Goal: Can you set down, exactly as they appear below, the lines from the opening of the material through the one bearing "SC.camera = cam", minus the pictures?

Source excerpt:
-*-
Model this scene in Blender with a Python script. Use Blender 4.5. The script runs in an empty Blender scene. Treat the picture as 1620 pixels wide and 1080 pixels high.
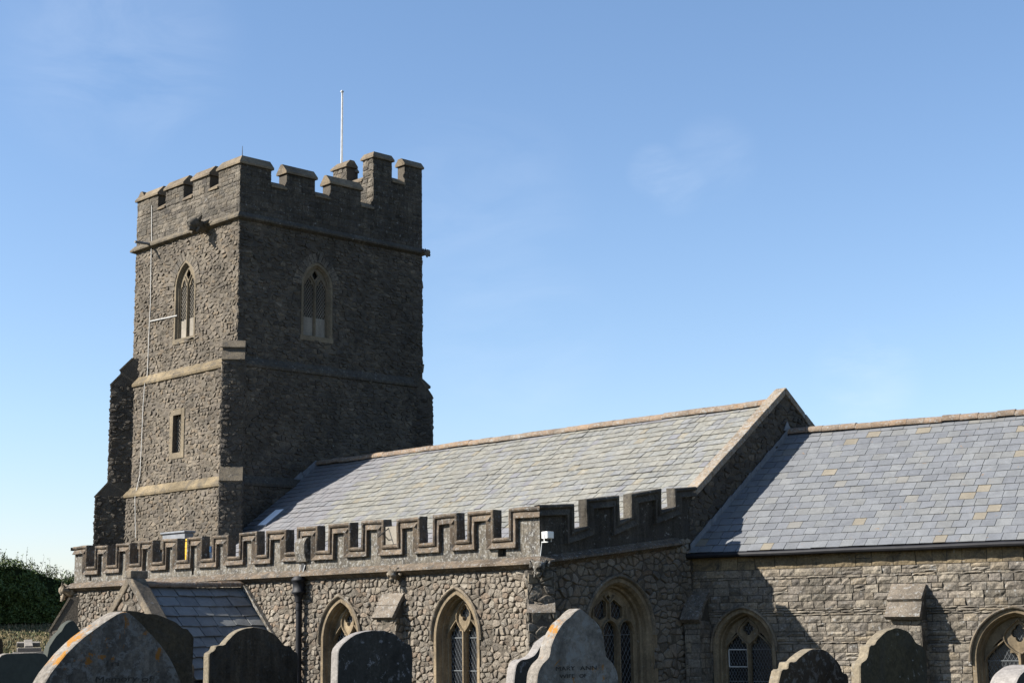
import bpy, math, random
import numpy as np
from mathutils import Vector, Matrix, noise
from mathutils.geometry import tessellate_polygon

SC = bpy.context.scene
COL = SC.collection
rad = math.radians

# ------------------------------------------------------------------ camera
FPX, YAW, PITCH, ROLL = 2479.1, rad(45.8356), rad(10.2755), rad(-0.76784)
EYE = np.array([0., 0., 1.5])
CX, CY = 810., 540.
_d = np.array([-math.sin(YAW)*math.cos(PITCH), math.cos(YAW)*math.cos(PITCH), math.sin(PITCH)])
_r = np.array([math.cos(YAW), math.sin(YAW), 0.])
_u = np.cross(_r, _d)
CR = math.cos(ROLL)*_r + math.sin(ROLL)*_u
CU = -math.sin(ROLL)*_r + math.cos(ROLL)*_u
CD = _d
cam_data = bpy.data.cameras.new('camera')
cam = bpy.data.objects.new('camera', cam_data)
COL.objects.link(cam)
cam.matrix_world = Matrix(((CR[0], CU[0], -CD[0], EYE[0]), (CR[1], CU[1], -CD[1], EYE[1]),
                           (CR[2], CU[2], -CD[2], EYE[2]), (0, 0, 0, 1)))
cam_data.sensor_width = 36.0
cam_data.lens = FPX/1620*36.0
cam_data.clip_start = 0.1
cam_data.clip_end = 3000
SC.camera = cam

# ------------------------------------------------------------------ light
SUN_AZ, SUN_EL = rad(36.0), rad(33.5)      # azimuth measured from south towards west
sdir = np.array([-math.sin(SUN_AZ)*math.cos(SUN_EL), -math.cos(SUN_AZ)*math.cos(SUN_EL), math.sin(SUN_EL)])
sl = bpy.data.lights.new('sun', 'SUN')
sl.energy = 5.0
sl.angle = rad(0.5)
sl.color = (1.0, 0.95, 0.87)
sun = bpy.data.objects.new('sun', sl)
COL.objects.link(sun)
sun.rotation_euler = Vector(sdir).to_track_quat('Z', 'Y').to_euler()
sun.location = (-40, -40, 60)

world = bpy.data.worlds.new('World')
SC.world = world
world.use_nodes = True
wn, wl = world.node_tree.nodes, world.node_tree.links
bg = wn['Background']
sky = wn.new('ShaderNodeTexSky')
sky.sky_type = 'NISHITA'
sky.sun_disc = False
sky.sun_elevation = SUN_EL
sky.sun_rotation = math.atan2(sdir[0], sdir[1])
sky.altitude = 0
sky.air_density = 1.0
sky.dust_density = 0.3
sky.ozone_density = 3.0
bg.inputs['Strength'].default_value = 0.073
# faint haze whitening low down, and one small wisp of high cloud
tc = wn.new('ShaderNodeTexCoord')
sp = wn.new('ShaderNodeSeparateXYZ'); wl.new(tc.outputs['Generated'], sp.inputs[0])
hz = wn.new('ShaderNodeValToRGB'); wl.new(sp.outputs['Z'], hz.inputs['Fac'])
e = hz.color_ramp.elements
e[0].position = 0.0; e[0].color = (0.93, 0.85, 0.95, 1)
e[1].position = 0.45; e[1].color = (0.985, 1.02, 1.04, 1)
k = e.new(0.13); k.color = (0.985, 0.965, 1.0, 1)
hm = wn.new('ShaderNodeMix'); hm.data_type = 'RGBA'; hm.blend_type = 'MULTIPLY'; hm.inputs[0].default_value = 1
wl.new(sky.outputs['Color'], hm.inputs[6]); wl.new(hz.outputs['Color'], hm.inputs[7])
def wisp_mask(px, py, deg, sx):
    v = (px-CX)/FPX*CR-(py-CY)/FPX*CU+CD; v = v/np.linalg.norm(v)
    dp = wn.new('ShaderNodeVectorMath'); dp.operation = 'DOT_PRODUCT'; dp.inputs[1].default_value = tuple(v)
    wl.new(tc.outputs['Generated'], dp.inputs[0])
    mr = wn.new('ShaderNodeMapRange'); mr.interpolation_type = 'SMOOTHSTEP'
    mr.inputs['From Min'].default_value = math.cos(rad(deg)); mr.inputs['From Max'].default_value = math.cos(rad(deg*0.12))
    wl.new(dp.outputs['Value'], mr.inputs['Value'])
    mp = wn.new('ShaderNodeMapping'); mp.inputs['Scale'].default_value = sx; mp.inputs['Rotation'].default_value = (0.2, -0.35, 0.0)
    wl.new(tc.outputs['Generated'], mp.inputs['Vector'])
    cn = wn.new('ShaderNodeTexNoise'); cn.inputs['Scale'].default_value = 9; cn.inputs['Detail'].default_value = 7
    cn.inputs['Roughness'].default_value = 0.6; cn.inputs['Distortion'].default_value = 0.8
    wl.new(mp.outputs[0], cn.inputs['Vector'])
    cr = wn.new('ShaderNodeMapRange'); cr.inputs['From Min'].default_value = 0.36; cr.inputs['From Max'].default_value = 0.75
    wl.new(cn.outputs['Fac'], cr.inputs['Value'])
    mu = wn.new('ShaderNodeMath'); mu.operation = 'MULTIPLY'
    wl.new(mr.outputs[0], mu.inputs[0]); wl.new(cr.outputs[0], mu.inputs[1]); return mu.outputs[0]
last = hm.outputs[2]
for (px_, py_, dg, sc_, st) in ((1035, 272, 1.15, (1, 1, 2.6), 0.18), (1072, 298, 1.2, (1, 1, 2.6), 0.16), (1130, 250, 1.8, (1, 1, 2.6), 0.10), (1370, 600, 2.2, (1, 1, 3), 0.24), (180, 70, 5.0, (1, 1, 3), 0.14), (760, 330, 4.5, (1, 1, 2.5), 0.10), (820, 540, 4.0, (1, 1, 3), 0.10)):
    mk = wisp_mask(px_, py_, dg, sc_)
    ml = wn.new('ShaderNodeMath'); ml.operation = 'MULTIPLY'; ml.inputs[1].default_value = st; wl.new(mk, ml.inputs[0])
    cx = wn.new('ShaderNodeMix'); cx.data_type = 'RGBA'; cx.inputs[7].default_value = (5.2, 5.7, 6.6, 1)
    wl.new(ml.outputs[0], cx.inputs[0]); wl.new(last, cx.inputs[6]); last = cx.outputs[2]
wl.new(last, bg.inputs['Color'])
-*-
Response to this exercise:
Model this scene in Blender with a Python script. Use Blender 4.5. The script runs in an empty Blender scene. Treat the picture as 1620 pixels wide and 1080 pixels high.
import bpy, math, random
import numpy as np
from mathutils import Vector, Matrix, noise
from mathutils.geometry import tessellate_polygon

SC = bpy.context.scene
COL = SC.collection
rad = math.radians

# ------------------------------------------------------------------ camera
FPX, YAW, PITCH, ROLL = 2479.1, rad(45.8356), rad(10.2755), rad(-0.76784)
EYE = np.array([0., 0., 1.5])
CX, CY = 810., 540.
_d = np.array([-math.sin(YAW)*math.cos(PITCH), math.cos(YAW)*math.cos(PITCH), math.sin(PITCH)])
_r = np.array([math.cos(YAW), math.sin(YAW), 0.])
_u = np.cross(_r, _d)
CR = math.cos(ROLL)*_r + math.sin(ROLL)*_u
CU = -math.sin(ROLL)*_r + math.cos(ROLL)*_u
CD = _d
cam_data = bpy.data.cameras.new('camera')
cam = bpy.data.objects.new('camera', cam_data)
COL.objects.link(cam)
cam.matrix_world = Matrix(((CR[0], CU[0], -CD[0], EYE[0]), (CR[1], CU[1], -CD[1], EYE[1]),
                           (CR[2], CU[2], -CD[2], EYE[2]), (0, 0, 0, 1)))
cam_data.sensor_width = 36.0
cam_data.lens = FPX/1620*36.0
cam_data.clip_start = 0.1
cam_data.clip_end = 3000
SC.camera = cam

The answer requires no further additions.